### TO BE DONE
Extract everything from the first line through the line with "3.6), 'lobby_counter', M['insidelight'], sb)", both ends included, except for any pictures.

### GIVEN DATA
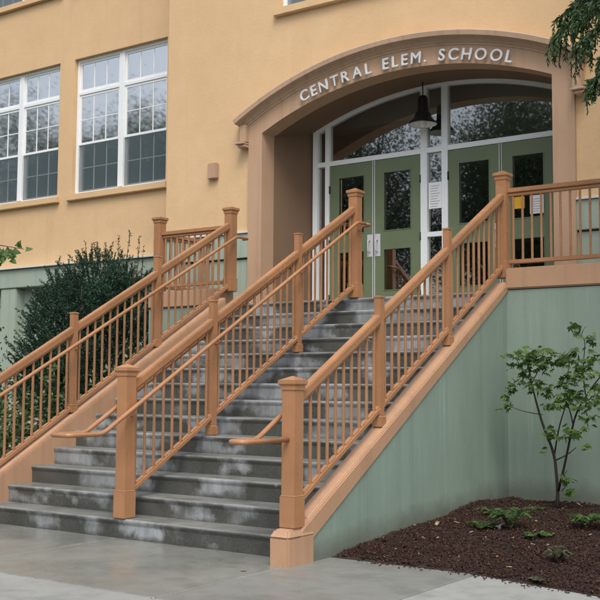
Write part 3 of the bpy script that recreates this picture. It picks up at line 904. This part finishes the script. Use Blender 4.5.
for xa, xb in ((-2.7515, -2.7365), (-.8075, -.7925)):
    part(MB().box(xa, xb, YD, YD+.02, zd0, zt0), 'door_gap', M['dark'], frm)
# lobby behind the glass
lob = room(-4.0, .5, YD+.2, YD+7, ZL-.01, 5.7)
part(lob, 'lobby', M['inside'], sb)
b = MB()
for y in (6.6, 8.0, 9.6):
    b.box(-3.99, .49, y, y+.28, 5.25, 5.69)
part(b, 'ceiling_beam', M['insidelight'], sb)
part(MB().box(-3.99, .49, YD+6.7, YD+6.9, ZL, 3.6), 'lobby_counter', M['insidelight'], sb)

# ------------------------------------------------------------------ name in letters on the arch
sg = thing('school_name_sign', 'pale metal letters reading CENTRAL ELEM. SCHOOL along the entrance arch', 'sign', (AX, 4.93, 5.4))
def glyph(ch):
    cu = bpy.data.curves.new('letter', 'FONT'); cu.body = ch; cu.size = .212; cu.extrude = .010; cu.offset = 0
    cu.bevel_depth = .0042; cu.bevel_resolution = 1; cu.resolution_u = 4
    o = bpy.data.objects.new('tmp', cu); COL.objects.link(o)
    dg = bpy.context.evaluated_depsgraph_get()
    me = bpy.data.meshes.new_from_object(o.evaluated_get(dg))
    bpy.data.objects.remove(o)
    return me
text = 'CENTRAL ELEM. SCHOOL'
gly = {}
for ch in set(text):
    if ch != ' ':
        me = glyph(ch); xs_ = [v.co.x for v in me.vertices]; lo, hi = min(xs_), max(xs_)
        me.transform(Matrix.Translation((-(lo+hi)/2, 0, 0))); me.materials.append(M['letter']); gly[ch] = (me, hi-lo)
RB = 5.215
def arc_th(x): return math.asin((x-AX)/RB)
th0, th1 = arc_th(-3.262), arc_th(-.165)
gap = .0; space = .08
tot = sum(gly[c][1] if c != ' ' else space for c in text)
gap = ((th1-th0)*RB-tot)/(len(text)-1)
s = 0
for c in text:
    w = space if c == ' ' else gly[c][1]
    if c != ' ':
        th = th0+(s+w/2)/RB
        o = bpy.data.objects.new('letter', gly[c][0]); link(o, sg)
        o.rotation_mode = 'XYZ'
        o.matrix_basis = Matrix.Translation(Vector((AX+RB*math.sin(th), 4.90, .257+RB*math.cos(th)))-sg.location) @ Matrix.Rotation(th, 4, 'Y') @ Matrix.Rotation(math.pi/2, 4, 'X')
    s += w+gap

# ------------------------------------------------------------------ pendant lamp
lc = (-1.82, 5.72)
lamp = thing('pendant_lamp', 'black bell shaped pendant lamp hanging under the entrance arch', 'lamp', (lc[0], lc[1], 5.5591))
part(MB().tube([(lc[0], lc[1], 5.5797), (lc[0], lc[1], 5.2614)], .009, 8), 'stem', M['black'], lamp, smooth=True)
part(MB().lathe([(0, 5.2922), (.05, 5.2871), (.062, 5.2666), (.07, 5.2409), (.075, 5.0818), (.09, 5.0613), (.105, 5.0408), (.115, 5.0048), (.14, 4.9638), (.178, 4.9278), (.196, 4.8970), (.196, 4.8899)], lc), 'shade', M['black'], lamp, smooth=True)
part(MB().lathe([(.19, 4.8919), (.168, 4.9207), (.13, 4.9556), (.1, 4.9894), (.0, 4.9946)], lc), 'reflector', M['lampwhite'], lamp, smooth=True)
part(MB().lathe([(.045, 4.9946), (.055, 4.9330), (.05, 4.8816), (.03, 4.8560), (0, 4.8488)], lc), 'bulb_jar', M['lampwhite'], lamp, smooth=True)

jb = MB().box(-4.97, -4.80, YB-.07, YB-.002, 4.35, 4.585).build('junction_box', M['portal'], bevel=.012)
tag(jb, 'small tan metal box fixed to the ochre wall left of the arch', 'wall box')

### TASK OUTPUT
Write part 3 of the bpy script that recreates this picture. It picks up at line 904. This part finishes the script. Use Blender 4.5.
for xa, xb in ((-2.7515, -2.7365), (-.8075, -.7925)):
    part(MB().box(xa, xb, YD, YD+.02, zd0, zt0), 'door_gap', M['dark'], frm)
# lobby behind the glass
lob = room(-4.0, .5, YD+.2, YD+7, ZL-.01, 5.7)
part(lob, 'lobby', M['inside'], sb)
b = MB()
for y in (6.6, 8.0, 9.6):
    b.box(-3.99, .49, y, y+.28, 5.25, 5.69)
part(b, 'ceiling_beam', M['insidelight'], sb)
part(MB().box(-3.99, .49, YD+6.7, YD+6.9, ZL, 3.6), 'lobby_counter', M['insidelight'], sb)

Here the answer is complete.